── Source material ──

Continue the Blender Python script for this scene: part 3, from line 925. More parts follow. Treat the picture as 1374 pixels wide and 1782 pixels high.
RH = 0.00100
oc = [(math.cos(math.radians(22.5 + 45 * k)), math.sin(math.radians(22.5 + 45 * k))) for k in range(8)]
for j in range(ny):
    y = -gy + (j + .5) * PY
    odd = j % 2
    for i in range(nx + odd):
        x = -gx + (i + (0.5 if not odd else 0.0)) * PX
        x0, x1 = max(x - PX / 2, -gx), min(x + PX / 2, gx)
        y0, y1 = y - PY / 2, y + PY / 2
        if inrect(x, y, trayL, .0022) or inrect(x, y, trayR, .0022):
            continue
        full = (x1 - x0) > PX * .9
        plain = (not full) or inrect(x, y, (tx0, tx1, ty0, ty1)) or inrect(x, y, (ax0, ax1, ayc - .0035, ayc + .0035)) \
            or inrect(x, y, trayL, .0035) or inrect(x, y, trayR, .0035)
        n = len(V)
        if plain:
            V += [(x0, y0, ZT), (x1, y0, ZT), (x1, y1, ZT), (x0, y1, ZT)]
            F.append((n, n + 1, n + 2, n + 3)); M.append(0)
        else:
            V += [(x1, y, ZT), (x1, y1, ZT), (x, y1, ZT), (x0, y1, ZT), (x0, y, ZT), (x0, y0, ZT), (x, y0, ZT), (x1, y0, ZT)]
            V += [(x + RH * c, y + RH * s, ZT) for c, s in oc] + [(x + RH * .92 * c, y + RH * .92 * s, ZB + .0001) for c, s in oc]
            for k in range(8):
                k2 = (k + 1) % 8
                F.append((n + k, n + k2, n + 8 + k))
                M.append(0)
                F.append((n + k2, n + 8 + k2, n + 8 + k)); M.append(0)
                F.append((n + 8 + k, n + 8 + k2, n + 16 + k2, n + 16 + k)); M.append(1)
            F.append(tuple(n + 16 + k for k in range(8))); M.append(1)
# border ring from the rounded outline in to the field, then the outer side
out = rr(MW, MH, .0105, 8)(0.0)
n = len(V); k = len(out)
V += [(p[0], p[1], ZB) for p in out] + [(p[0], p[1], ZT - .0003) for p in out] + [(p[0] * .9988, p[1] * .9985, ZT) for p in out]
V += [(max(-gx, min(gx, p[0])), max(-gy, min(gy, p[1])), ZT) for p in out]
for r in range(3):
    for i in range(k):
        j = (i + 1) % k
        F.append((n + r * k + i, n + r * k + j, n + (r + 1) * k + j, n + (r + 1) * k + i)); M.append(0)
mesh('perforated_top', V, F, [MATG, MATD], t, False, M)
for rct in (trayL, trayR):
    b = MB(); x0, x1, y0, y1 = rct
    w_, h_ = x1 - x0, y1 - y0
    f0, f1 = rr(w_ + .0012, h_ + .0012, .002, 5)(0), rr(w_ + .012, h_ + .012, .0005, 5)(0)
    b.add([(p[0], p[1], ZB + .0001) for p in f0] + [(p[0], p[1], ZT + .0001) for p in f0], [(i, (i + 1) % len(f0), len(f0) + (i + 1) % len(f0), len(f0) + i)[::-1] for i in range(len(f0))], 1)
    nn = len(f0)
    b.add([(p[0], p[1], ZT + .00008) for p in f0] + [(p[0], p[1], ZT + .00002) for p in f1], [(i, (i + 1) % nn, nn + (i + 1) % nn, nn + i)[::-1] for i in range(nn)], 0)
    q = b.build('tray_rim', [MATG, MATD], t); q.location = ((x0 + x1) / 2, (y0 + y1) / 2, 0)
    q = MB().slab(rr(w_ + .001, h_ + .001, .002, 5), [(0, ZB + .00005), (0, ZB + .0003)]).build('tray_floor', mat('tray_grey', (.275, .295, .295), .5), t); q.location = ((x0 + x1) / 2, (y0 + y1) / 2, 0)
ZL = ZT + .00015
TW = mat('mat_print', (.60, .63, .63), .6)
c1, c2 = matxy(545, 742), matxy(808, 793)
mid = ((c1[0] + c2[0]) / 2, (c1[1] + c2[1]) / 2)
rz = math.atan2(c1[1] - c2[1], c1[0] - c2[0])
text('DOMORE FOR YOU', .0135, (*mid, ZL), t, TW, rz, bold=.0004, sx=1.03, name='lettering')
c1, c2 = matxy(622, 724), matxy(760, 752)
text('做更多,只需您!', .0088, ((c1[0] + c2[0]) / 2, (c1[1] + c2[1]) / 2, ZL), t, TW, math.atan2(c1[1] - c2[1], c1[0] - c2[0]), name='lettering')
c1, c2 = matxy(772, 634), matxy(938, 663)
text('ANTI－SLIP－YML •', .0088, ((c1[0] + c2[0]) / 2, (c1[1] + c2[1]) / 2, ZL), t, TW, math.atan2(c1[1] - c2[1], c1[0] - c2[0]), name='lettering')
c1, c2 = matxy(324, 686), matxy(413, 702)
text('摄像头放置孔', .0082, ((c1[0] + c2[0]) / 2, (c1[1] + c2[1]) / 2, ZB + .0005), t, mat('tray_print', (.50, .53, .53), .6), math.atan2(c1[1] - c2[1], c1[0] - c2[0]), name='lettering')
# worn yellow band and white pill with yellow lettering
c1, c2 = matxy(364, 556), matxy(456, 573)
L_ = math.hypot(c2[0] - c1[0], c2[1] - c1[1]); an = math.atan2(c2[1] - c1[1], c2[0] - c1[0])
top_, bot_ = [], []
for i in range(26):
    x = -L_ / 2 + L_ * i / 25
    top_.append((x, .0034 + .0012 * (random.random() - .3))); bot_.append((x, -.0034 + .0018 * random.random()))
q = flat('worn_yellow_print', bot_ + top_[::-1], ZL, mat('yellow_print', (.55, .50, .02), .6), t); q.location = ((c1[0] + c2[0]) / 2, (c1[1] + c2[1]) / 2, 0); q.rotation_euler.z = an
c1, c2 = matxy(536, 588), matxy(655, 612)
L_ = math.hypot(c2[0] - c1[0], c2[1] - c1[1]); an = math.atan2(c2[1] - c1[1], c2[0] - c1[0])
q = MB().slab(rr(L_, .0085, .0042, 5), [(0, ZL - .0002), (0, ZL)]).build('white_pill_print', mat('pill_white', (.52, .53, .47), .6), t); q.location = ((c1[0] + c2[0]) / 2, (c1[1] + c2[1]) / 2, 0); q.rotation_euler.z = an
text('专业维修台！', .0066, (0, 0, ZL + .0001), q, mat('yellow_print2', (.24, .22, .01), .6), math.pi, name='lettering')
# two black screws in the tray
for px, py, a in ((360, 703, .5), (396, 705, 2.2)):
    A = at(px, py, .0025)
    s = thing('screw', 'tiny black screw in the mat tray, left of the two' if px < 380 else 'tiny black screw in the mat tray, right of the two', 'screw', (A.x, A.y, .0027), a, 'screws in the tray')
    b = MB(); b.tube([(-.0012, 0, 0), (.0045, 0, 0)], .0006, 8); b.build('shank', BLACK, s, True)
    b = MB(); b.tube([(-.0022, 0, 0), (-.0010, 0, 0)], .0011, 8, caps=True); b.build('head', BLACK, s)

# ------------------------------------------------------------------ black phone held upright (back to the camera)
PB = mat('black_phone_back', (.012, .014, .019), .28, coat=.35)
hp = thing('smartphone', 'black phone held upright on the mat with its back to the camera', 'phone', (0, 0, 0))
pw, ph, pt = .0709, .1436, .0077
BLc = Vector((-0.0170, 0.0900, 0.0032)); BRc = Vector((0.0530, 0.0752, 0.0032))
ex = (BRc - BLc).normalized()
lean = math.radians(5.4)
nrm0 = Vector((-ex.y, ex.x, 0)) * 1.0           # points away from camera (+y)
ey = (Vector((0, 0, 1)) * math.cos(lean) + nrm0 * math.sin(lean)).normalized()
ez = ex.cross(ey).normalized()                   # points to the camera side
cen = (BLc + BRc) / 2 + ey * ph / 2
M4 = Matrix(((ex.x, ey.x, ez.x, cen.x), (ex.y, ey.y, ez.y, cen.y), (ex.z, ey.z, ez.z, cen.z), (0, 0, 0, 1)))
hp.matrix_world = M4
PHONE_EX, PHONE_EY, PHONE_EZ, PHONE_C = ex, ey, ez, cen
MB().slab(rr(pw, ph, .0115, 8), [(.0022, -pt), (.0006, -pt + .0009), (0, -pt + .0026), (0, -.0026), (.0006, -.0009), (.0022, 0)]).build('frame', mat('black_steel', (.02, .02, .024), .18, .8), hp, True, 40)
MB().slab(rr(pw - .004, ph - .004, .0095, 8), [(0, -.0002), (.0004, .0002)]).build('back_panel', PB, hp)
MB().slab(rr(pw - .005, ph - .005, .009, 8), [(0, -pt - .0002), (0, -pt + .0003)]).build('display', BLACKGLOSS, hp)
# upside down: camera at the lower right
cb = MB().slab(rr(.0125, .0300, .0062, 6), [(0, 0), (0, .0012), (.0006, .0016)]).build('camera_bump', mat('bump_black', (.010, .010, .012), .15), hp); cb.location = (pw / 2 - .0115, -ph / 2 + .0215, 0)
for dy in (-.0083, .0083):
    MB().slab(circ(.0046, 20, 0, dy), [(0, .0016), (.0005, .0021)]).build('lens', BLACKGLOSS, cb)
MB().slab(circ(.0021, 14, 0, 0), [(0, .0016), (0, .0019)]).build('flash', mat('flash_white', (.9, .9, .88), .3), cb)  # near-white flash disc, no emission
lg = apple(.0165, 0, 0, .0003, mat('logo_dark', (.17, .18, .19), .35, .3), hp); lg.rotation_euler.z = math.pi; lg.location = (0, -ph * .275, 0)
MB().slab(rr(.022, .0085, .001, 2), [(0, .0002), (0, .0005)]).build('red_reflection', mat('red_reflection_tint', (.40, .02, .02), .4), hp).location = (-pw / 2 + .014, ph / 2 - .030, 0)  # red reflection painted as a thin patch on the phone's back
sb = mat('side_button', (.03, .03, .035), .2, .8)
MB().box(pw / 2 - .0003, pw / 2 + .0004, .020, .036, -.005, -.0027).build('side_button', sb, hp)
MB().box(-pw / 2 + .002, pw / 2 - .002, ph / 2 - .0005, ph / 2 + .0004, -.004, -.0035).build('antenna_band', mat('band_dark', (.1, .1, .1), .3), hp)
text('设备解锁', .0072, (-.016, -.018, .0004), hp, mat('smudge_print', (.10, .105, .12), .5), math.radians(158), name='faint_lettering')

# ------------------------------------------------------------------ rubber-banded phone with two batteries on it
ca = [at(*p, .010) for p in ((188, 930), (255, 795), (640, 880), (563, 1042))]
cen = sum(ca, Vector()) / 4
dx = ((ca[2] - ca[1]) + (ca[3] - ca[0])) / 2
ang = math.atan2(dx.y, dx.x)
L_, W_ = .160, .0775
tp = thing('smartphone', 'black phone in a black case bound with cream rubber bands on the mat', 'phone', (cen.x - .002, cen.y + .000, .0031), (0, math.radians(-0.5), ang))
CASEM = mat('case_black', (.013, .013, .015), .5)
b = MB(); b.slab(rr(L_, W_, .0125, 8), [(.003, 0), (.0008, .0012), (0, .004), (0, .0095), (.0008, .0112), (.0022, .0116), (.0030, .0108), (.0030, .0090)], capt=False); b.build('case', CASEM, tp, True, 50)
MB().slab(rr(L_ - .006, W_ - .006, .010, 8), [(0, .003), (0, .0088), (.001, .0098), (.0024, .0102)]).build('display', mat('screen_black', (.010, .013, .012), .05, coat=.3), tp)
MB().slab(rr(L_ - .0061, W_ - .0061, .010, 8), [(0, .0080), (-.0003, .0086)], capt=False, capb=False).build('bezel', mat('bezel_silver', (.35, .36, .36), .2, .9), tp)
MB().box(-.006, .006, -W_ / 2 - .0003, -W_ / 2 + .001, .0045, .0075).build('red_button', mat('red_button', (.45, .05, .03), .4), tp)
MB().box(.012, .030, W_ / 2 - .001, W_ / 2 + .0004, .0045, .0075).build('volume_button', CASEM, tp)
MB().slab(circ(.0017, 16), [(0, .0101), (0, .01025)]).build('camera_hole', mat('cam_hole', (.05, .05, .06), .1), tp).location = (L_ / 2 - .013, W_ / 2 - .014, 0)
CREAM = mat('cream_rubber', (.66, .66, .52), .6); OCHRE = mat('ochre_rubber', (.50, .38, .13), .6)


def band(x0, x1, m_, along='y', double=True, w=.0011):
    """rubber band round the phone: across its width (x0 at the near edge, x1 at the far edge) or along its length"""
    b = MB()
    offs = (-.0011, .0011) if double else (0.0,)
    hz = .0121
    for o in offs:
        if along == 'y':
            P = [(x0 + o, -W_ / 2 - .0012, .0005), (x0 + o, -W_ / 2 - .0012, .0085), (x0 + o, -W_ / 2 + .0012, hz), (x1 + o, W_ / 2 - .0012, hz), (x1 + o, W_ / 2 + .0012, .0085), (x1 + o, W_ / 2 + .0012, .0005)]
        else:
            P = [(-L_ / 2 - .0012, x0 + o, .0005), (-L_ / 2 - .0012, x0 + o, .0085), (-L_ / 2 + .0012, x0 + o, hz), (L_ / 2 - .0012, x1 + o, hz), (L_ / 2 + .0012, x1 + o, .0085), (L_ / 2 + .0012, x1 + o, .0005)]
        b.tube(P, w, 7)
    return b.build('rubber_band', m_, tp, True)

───

• Your instructions: Extract verbatim only those lines that run from the line with "F.append((n + 8" to the line with "b.add([(p[0], p[1], ZT", inclusive.

• Exercise result:
                F.append((n + 8 + k, n + 8 + k2, n + 16 + k2, n + 16 + k)); M.append(1)
            F.append(tuple(n + 16 + k for k in range(8))); M.append(1)
# border ring from the rounded outline in to the field, then the outer side
out = rr(MW, MH, .0105, 8)(0.0)
n = len(V); k = len(out)
V += [(p[0], p[1], ZB) for p in out] + [(p[0], p[1], ZT - .0003) for p in out] + [(p[0] * .9988, p[1] * .9985, ZT) for p in out]
V += [(max(-gx, min(gx, p[0])), max(-gy, min(gy, p[1])), ZT) for p in out]
for r in range(3):
    for i in range(k):
        j = (i + 1) % k
        F.append((n + r * k + i, n + r * k + j, n + (r + 1) * k + j, n + (r + 1) * k + i)); M.append(0)
mesh('perforated_top', V, F, [MATG, MATD], t, False, M)
for rct in (trayL, trayR):
    b = MB(); x0, x1, y0, y1 = rct
    w_, h_ = x1 - x0, y1 - y0
    f0, f1 = rr(w_ + .0012, h_ + .0012, .002, 5)(0), rr(w_ + .012, h_ + .012, .0005, 5)(0)
    b.add([(p[0], p[1], ZB + .0001) for p in f0] + [(p[0], p[1], ZT + .0001) for p in f0], [(i, (i + 1) % len(f0), len(f0) + (i + 1) % len(f0), len(f0) + i)[::-1] for i in range(len(f0))], 1)
    nn = len(f0)
    b.add([(p[0], p[1], ZT + .00008) for p in f0] + [(p[0], p[1], ZT + .00002) for p in f1], [(i, (i + 1) % nn, nn + (i + 1) % nn, nn + i)[::-1] for i in range(nn)], 0)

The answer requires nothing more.